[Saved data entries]
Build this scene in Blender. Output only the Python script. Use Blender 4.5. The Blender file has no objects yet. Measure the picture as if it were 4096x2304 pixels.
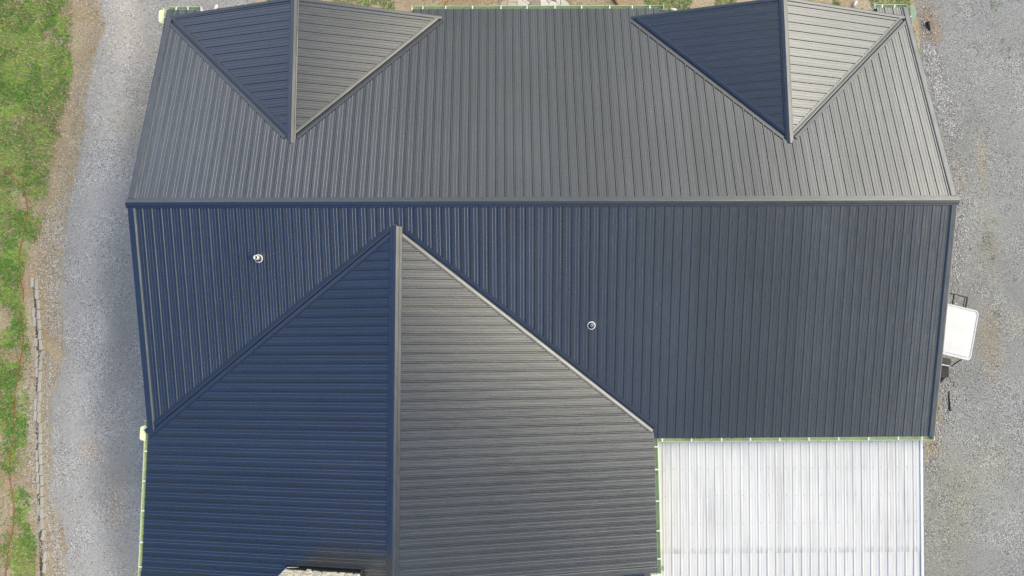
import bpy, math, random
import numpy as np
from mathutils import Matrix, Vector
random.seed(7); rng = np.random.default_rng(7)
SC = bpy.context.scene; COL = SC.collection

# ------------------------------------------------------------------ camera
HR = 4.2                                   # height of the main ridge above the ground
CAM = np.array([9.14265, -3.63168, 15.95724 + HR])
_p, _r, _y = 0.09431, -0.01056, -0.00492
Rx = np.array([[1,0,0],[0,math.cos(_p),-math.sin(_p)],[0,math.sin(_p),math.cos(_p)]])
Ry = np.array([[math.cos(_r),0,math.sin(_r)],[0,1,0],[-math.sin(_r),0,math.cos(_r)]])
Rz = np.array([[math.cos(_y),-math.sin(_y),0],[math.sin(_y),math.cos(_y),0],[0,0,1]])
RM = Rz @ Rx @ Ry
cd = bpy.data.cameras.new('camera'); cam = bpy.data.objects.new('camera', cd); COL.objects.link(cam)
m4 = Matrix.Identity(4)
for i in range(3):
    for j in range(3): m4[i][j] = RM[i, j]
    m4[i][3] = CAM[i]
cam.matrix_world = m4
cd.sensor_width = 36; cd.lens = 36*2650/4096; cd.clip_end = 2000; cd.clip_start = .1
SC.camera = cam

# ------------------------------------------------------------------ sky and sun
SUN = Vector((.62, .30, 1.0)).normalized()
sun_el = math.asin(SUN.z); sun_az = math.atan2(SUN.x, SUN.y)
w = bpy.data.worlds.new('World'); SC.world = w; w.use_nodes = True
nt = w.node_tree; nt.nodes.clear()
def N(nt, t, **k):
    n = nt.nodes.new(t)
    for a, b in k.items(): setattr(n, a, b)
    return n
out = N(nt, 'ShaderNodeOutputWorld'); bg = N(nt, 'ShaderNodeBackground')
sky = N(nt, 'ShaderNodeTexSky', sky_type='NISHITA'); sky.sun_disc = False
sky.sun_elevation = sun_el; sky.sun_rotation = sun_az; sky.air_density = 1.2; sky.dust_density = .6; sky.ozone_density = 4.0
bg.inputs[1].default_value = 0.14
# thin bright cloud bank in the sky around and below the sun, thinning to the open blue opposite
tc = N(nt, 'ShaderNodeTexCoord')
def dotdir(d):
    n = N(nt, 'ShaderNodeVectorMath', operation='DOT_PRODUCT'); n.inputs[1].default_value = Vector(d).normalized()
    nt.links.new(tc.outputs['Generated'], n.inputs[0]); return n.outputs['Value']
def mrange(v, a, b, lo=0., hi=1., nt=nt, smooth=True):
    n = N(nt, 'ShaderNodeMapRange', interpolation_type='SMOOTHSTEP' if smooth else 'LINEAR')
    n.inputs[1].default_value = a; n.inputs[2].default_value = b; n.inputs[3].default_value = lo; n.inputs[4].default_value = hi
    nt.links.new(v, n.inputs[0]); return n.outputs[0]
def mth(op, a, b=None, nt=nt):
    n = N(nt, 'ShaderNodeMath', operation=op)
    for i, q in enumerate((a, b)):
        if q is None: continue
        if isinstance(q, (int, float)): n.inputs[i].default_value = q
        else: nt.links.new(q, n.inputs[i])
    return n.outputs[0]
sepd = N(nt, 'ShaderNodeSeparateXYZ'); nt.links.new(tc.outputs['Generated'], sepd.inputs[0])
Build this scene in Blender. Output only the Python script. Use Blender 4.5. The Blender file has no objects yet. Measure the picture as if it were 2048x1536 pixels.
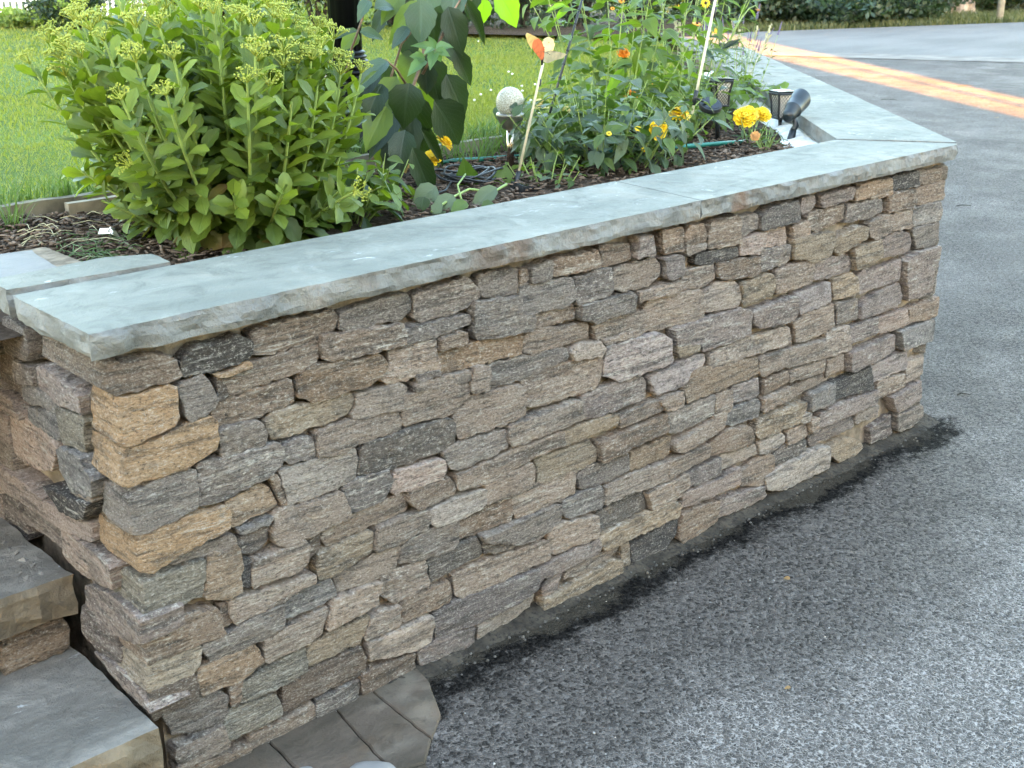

- **Directions for this task**:
Write out each line again precisely as it appears, skipping every picture.

- **Solution to this task**:
Build this scene in Blender. Output only the Python script. Use Blender 4.5. The Blender file has no objects yet. Measure the picture as if it were 4096x2304 pixels.
import bpy, math, random
import numpy as np
from mathutils import Matrix, Vector
random.seed(7); rng = np.random.default_rng(7)
SC = bpy.context.scene; COL = SC.collection

# ------------------------------------------------------------------ camera
HR = 4.2                                   # height of the main ridge above the ground
CAM = np.array([9.14265, -3.63168, 15.95724 + HR])
_p, _r, _y = 0.09431, -0.01056, -0.00492
Rx = np.array([[1,0,0],[0,math.cos(_p),-math.sin(_p)],[0,math.sin(_p),math.cos(_p)]])
Ry = np.array([[math.cos(_r),0,math.sin(_r)],[0,1,0],[-math.sin(_r),0,math.cos(_r)]])
Rz = np.array([[math.cos(_y),-math.sin(_y),0],[math.sin(_y),math.cos(_y),0],[0,0,1]])
RM = Rz @ Rx @ Ry
cd = bpy.data.cameras.new('camera'); cam = bpy.data.objects.new('camera', cd); COL.objects.link(cam)
m4 = Matrix.Identity(4)
for i in range(3):
    for j in range(3): m4[i][j] = RM[i, j]
    m4[i][3] = CAM[i]
cam.matrix_world = m4
cd.sensor_width = 36; cd.lens = 36*2650/4096; cd.clip_end = 2000; cd.clip_start = .1
SC.camera = cam

# ------------------------------------------------------------------ sky and sun
SUN = Vector((.62, .30, 1.0)).normalized()
sun_el = math.asin(SUN.z); sun_az = math.atan2(SUN.x, SUN.y)
w = bpy.data.worlds.new('World'); SC.world = w; w.use_nodes = True
nt = w.node_tree; nt.nodes.clear()
def N(nt, t, **k):
    n = nt.nodes.new(t)
    for a, b in k.items(): setattr(n, a, b)
    return n
out = N(nt, 'ShaderNodeOutputWorld'); bg = N(nt, 'ShaderNodeBackground')
sky = N(nt, 'ShaderNodeTexSky', sky_type='NISHITA'); sky.sun_disc = False
sky.sun_elevation = sun_el; sky.sun_rotation = sun_az; sky.air_density = 1.2; sky.dust_density = .6; sky.ozone_density = 4.0
bg.inputs[1].default_value = 0.14
# thin bright cloud bank in the sky around and below the sun, thinning to the open blue opposite
tc = N(nt, 'ShaderNodeTexCoord')
def dotdir(d):
    n = N(nt, 'ShaderNodeVectorMath', operation='DOT_PRODUCT'); n.inputs[1].default_value = Vector(d).normalized()
    nt.links.new(tc.outputs['Generated'], n.inputs[0]); return n.outputs['Value']
def mrange(v, a, b, lo=0., hi=1., nt=nt, smooth=True):
    n = N(nt, 'ShaderNodeMapRange', interpolation_type='SMOOTHSTEP' if smooth else 'LINEAR')
    n.inputs[1].default_value = a; n.inputs[2].default_value = b; n.inputs[3].default_value = lo; n.inputs[4].default_value = hi
    nt.links.new(v, n.inputs[0]); return n.outputs[0]
def mth(op, a, b=None, nt=nt):
    n = N(nt, 'ShaderNodeMath', operation=op)
    for i, q in enumerate((a, b)):
        if q is None: continue
        if isinstance(q, (int, float)): n.inputs[i].default_value = q
        else: nt.links.new(q, n.inputs[i])
    return n.outputs[0]
sepd = N(nt, 'ShaderNodeSeparateXYZ'); nt.links.new(tc.outputs['Generated'], sepd.inputs[0])
Build this scene in Blender. Output only the Python script. Use Blender 4.5. The Blender file has no objects yet. Measure the picture as if it were 2048x1536 pixels.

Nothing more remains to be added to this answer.